Roses,—their branches have been bent in the designer's brain. They are not to be only a tangle and fence, but to suggest by their form the repetition of waves (they have risen like a tide high over the defeated knights, and lifted the escutcheon of each of them above his head); and the snaky coil and spring of something more than a wave, the curse-

" that floats and flows About the tangle of the rose."

And those loops and arches bind in and govern the whole composition.

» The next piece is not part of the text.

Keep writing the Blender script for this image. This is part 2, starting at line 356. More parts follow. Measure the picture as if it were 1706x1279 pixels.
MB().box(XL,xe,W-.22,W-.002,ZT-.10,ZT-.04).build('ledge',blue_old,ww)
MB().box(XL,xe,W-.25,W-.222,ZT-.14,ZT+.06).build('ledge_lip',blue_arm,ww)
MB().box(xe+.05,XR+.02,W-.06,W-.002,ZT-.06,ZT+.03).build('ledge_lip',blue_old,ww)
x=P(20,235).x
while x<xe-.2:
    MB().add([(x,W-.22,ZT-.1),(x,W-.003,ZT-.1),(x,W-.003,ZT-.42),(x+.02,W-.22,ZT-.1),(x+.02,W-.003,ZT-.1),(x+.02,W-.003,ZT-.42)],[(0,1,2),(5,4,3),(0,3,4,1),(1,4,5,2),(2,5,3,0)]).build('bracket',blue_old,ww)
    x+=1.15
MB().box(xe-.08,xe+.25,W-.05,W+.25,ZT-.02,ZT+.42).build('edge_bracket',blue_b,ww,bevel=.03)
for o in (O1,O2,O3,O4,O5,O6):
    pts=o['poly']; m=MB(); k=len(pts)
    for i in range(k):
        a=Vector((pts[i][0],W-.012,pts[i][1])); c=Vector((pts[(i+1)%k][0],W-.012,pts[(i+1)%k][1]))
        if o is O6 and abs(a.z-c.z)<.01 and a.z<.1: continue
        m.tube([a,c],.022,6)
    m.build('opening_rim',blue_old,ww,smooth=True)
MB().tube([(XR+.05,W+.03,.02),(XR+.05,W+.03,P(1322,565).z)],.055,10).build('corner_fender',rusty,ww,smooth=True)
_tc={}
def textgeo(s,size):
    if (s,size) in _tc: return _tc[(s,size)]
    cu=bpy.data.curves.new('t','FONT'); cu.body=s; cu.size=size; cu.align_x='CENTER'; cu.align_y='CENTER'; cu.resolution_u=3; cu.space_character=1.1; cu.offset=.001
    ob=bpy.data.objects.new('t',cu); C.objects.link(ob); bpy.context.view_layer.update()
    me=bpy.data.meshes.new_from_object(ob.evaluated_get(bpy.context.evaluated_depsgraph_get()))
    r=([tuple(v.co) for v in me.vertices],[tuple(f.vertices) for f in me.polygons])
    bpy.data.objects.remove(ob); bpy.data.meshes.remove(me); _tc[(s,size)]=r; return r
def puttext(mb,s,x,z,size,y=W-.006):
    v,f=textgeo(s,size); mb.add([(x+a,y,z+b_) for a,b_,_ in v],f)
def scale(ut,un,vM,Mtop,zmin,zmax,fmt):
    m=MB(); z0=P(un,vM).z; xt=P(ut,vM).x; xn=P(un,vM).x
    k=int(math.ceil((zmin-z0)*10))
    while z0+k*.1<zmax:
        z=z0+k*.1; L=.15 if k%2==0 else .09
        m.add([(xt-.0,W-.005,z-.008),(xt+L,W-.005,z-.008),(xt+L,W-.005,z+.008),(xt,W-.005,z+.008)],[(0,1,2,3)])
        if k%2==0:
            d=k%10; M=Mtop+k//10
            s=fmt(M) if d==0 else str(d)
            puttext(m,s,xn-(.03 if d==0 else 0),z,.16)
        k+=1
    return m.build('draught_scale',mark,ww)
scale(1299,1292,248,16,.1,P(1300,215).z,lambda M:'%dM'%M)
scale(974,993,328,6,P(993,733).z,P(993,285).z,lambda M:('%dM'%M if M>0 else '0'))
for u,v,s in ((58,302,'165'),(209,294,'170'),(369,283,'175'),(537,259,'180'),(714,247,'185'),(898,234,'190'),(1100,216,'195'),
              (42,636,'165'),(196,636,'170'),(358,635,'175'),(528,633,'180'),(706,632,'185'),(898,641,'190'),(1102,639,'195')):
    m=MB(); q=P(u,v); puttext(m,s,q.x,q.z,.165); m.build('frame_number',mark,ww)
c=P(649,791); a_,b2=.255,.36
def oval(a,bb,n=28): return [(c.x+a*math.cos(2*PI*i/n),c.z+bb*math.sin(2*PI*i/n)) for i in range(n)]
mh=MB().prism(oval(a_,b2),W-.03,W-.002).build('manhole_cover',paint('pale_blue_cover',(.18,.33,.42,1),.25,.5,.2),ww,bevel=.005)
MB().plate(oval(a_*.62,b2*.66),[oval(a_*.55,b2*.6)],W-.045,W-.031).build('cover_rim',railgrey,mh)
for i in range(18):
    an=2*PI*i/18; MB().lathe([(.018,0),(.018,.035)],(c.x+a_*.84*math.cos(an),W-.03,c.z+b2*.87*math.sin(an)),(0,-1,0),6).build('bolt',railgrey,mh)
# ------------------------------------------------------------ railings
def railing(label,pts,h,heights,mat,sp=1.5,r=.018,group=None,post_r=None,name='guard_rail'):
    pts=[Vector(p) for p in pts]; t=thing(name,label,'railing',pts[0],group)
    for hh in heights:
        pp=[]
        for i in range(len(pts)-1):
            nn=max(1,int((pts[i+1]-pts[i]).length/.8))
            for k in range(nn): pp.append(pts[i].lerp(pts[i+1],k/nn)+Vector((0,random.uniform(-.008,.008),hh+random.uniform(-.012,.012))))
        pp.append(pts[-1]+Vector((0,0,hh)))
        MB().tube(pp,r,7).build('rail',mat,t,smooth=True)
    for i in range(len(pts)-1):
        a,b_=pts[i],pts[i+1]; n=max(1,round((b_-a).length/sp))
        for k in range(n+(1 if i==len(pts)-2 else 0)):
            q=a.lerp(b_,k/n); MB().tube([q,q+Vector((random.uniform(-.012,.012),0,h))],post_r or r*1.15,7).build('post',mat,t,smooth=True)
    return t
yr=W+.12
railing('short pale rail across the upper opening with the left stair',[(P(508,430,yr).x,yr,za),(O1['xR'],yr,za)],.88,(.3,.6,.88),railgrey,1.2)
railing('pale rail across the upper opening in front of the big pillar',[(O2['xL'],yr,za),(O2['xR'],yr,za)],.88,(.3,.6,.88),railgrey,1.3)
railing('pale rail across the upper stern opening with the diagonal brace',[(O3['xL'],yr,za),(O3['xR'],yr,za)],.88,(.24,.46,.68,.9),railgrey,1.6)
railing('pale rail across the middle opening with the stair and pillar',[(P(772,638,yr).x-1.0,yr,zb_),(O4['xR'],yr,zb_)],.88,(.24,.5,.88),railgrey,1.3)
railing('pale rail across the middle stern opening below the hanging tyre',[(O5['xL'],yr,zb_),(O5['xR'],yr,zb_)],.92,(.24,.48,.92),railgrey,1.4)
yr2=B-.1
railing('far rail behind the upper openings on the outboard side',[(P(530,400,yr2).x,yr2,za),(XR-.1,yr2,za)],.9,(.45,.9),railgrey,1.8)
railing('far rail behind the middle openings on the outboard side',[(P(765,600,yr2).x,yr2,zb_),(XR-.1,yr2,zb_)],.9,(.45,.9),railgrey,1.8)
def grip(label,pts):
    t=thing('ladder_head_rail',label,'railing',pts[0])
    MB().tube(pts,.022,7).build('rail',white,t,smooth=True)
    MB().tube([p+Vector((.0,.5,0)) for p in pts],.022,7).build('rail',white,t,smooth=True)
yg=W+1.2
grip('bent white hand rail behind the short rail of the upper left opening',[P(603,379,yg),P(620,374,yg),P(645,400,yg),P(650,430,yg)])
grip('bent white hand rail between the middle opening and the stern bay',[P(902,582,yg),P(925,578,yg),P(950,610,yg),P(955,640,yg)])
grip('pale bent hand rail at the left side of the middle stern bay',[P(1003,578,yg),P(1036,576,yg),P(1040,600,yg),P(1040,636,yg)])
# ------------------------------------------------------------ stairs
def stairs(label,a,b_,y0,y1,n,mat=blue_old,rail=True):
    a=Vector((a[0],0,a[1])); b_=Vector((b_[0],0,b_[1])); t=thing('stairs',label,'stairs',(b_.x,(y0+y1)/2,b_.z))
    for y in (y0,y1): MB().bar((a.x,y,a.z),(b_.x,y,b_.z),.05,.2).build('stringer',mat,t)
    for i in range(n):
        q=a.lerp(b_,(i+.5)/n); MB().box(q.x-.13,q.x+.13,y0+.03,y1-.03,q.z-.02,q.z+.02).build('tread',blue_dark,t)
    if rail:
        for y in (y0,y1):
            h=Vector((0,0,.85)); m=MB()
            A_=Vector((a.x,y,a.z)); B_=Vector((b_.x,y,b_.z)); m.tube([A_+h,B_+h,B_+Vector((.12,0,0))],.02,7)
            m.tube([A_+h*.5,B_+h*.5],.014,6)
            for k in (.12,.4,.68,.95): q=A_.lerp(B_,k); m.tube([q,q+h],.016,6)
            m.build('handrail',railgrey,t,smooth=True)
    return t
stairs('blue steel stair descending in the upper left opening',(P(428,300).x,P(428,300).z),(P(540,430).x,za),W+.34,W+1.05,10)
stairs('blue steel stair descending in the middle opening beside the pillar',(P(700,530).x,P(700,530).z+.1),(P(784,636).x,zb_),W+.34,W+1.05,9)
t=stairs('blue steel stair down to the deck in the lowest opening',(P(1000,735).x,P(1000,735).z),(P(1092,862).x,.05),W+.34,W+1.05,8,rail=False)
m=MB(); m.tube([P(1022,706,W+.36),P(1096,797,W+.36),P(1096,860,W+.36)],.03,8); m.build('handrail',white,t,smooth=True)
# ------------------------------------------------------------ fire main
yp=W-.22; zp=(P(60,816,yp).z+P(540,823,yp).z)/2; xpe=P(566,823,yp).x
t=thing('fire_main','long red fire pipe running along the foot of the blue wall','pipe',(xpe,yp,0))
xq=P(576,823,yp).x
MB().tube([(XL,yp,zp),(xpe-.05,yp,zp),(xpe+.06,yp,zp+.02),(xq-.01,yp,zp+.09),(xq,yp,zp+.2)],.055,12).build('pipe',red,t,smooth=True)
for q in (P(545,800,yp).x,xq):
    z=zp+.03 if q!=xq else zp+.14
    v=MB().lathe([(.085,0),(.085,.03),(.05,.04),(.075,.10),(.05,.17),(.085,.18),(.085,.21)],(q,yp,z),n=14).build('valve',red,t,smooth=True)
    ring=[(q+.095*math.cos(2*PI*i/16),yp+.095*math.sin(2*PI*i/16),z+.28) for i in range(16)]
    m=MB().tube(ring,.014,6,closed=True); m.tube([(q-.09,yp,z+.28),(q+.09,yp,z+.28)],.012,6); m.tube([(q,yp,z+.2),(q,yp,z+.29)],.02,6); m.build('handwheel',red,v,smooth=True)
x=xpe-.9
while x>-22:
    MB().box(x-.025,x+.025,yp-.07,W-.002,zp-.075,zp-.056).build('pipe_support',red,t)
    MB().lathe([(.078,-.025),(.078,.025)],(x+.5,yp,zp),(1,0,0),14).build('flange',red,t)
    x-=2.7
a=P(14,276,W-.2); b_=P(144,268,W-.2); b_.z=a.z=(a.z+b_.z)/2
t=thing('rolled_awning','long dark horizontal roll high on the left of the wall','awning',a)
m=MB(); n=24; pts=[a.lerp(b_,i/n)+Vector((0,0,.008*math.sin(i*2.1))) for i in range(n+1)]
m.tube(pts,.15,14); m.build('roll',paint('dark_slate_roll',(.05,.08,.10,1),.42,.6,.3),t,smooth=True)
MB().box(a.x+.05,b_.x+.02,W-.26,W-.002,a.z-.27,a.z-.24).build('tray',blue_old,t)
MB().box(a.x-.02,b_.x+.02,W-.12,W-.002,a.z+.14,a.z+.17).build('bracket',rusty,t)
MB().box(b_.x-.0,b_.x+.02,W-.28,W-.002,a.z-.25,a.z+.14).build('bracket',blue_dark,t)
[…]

Sleep,—the whole thing is a frieze in sleep as that of the Parthenon is in movement—variations on still face and relaxed limbs. This repeated expression becomes most beautiful in the third picture, with its two gently modulated waves of girl-figures drooping from the action in which the spell found them. Most beautiful of all, perhaps, is the girl leaning against the upright of the loom, or the lovely invention of the weaver's arm frozen as it threw the shuttle. It is always the sleep and dream in a face that Mr. Burne-Jones's art renders, —the lines and hollows about the eyelids and the eyes. When the eyes open, they do not observe or search or challenge what is without,—they only disclose their dream. This story might have been made for him to paint, and he seems to let the waking or sleep-walking Prince come in under protest ; the frame will barely let him stand upright.

What is to become of these pictures ? Their subject is not canonical enough for the chapel, and one would not like to see them in the cruel jumble of the museum, " illustrating a phase." They seem to demand a home and setting of their own, as aloof in place as they are in sentiment, to be visited on summer mornings when the roses are in flower.